The basketball star was speaking following his second trip to the nation. The visit, organised with the support of the Irish bookmaker Paddy Power, which will also help stage the match, saw the member of the NBA hall of fame renew his bond with Mr Kim, his “friend for life.” Criticising President Obama for not engaging with the North Korean leader, he said: “Why Obama, are you afraid to talk to Dennis Rodman? You’re not afraid to talk to Beyoncé and Jay-Z, why not me? I’m pretty important now.”

Mr Rodman also revealed that he had become the first foreigner to hold the youthful dictator’s new-born baby (earlier, in an interview with he revealed the baby’s name: Ju-ae).

In addition to his “basketball diplomacy” mission, Mr Rodman will also train the North Korean team for the Olympics. The supreme leader, whose father, Kim Jong-il died in 2011, has also given Mr Rodman “the rights for me and him to sit down for one month” and pen a book together. Furthermore, Mr Rodman promised that he will be “the first guy to interview” the dictator on TV. “Watch me,” he said.

But what about the repression? What about the poverty that the regime seeks to mask with over-the-top military parades? And what about the country’s menacing missile tests that periodically raise the temperature not just across the Korean peninsula but around the world?

“If he wanted to bomb anybody in the world, he would have done it,” Mr Rodman said, rising to his friend’s defence and taking shots at President Obama for not talking to Pyongyang. He added: “I said this to him: ‘Your grandfather and your father did some bad things, but you’re trying to change things’.”

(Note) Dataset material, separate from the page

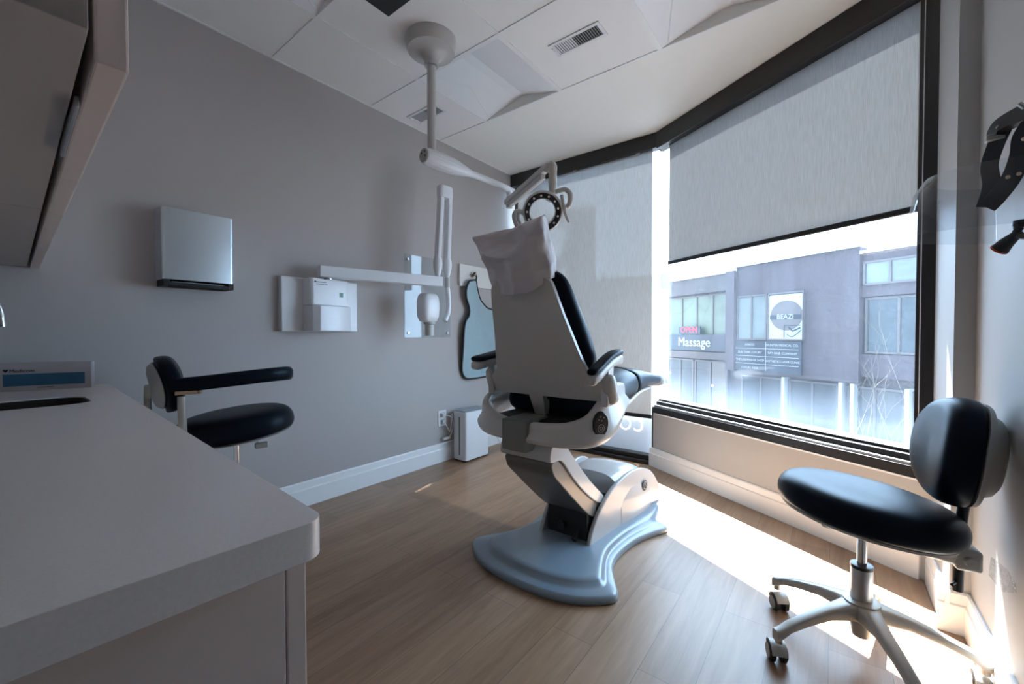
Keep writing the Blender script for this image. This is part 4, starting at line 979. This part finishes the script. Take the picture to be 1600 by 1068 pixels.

And what of Kenneth Bae, the American Christian missionary recently sentenced to 15 years hard labour by the North Koreans. The US government has been pressing for his release, as reports filter out of his ill health. When told about his sister’s comments that Mr Rodman’s trip had been a waste, the former basketball star said: “I wasn’t going there to try and rescue somebody – I’m trying to open doors.”